The one big thing in my opinion that hastened the end of the game, not counting corporate in Seoul, was emphasizing instanced missions over zone events and miscellaneous street sweeping.
I understand, seeing the long queues in games like Everquest when a quest is within the world and it ends in a boss fight that spawns 5 minutes after it last got killed, how innovative the notion that everyone gets their own boss fight and don't have to wait for it to return was, combined with large mission bonuses and reduced debt from missions emptied the streets in a very short period of time.
Now I started playing at the end of August 2004 and the streets and skies were full of heroes, and suddenly, they weren't. You still saw them going between missions, around the trainers, around the tram stations, in the stores and Icon but it wasn't the same. Then they started to add QoL features that made it easier to travel to your missions, no longer needing to wait for a tram or transfer in Sky and Steel between the two. When they added the universities, The Vault and Wentworth's it was three more places you could find gatherings of heroes but eventually they too got QoL rewards and methods to let them do those activities elsewhere. Icon was the last local until trainers became tailors as well.
Some of this happened after the introduction of AE sort of as a way to provide some of the same convenience but in the normal game but the end result is you didn't have to transverse the city anymore. Travel powers at a low level makes some sense from a RPing PoV but it primarily meant the the city was fly, jump, port over or speed by country. At least back when we had to hoof it for 14 levels on the ground we felt like we were in a city full of people wandering the streets.
The end result was what looked to be an abandoned city, empty of heroes, instead of the city I first entered nearly 9 years ago. If you were a new player you would wonder if anybody else was playing. With private channels being the normal way to communicate, with hide being the default condition of players who played during the RMT invasion post market and maybe a third of the player population at peak, a new player would wonder how you can play an MMO without other players.
Notice I'm not really talking about difficulty in playing, just environmental changes over the years.

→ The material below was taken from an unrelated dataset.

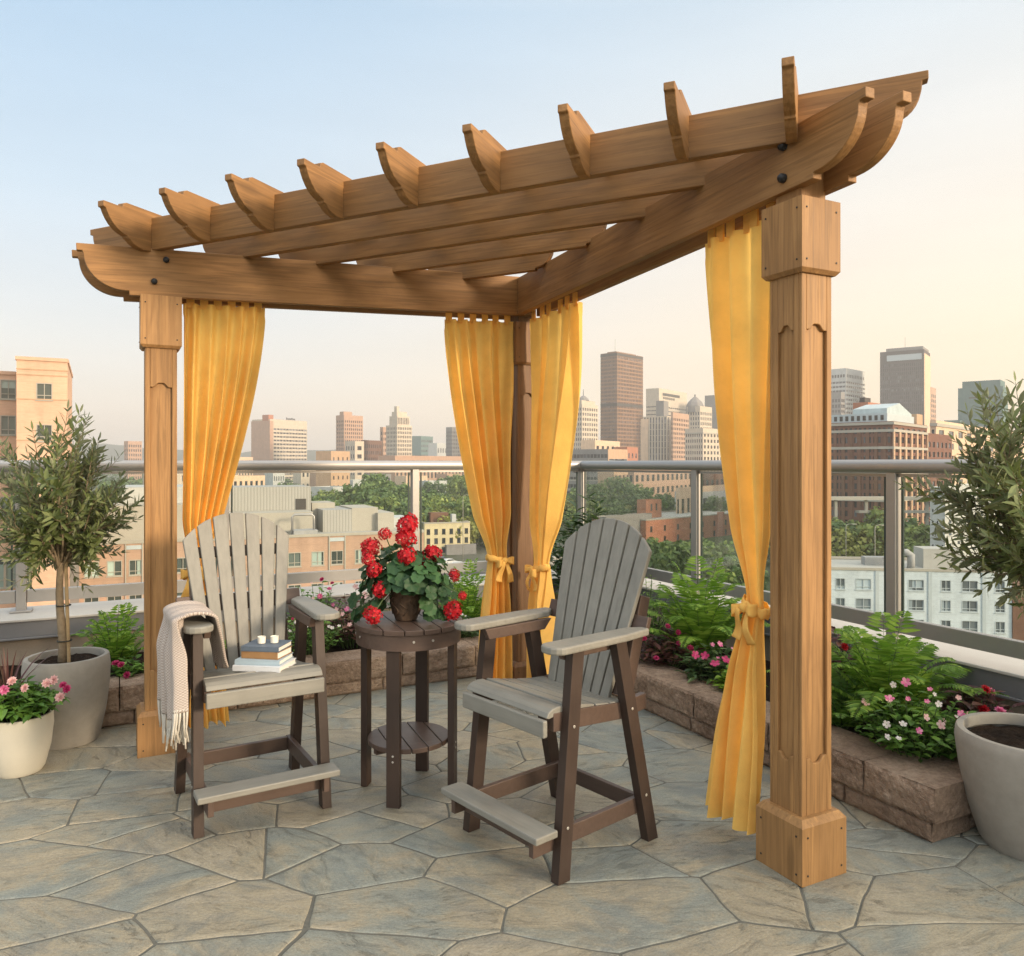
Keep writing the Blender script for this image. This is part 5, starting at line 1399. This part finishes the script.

I've been playing GW2 for a while now (letting the boos die down) and one of the aspects I enjoy about it is every zone is full of what's called dynamic events. Think of the troll rave or apartment fire except multiply that by 20 in every zone. And with their philosophy that encouraging player cooperation being paramount, players can join in or leave without the need to join teams just so they get better rewards. There is no tagging of critters so they count toward your total and not someone else. Everyone gets the same XP and number of drops of loot as long as you do some minimum amount of damage. But most important is as these events occur, it causes players nearby to rush over and join in which means you see and meet other players all the time in the open world. And as they join in (well get within an range of the event) the event scales up and as they leave it scales down. It also helps that they have a daily reward if you do 5 of 9 variable goals for the day and event participation is almost guarantee to be one or more of those goals.
My point is it's not that the game got too easy from making the critters easier to defeat, it got easier for your character to not be a involved with the game world and that leads to a world where to an outsider, a new player, empty of other players and that's death to an MMO, the appearance that it's already dead.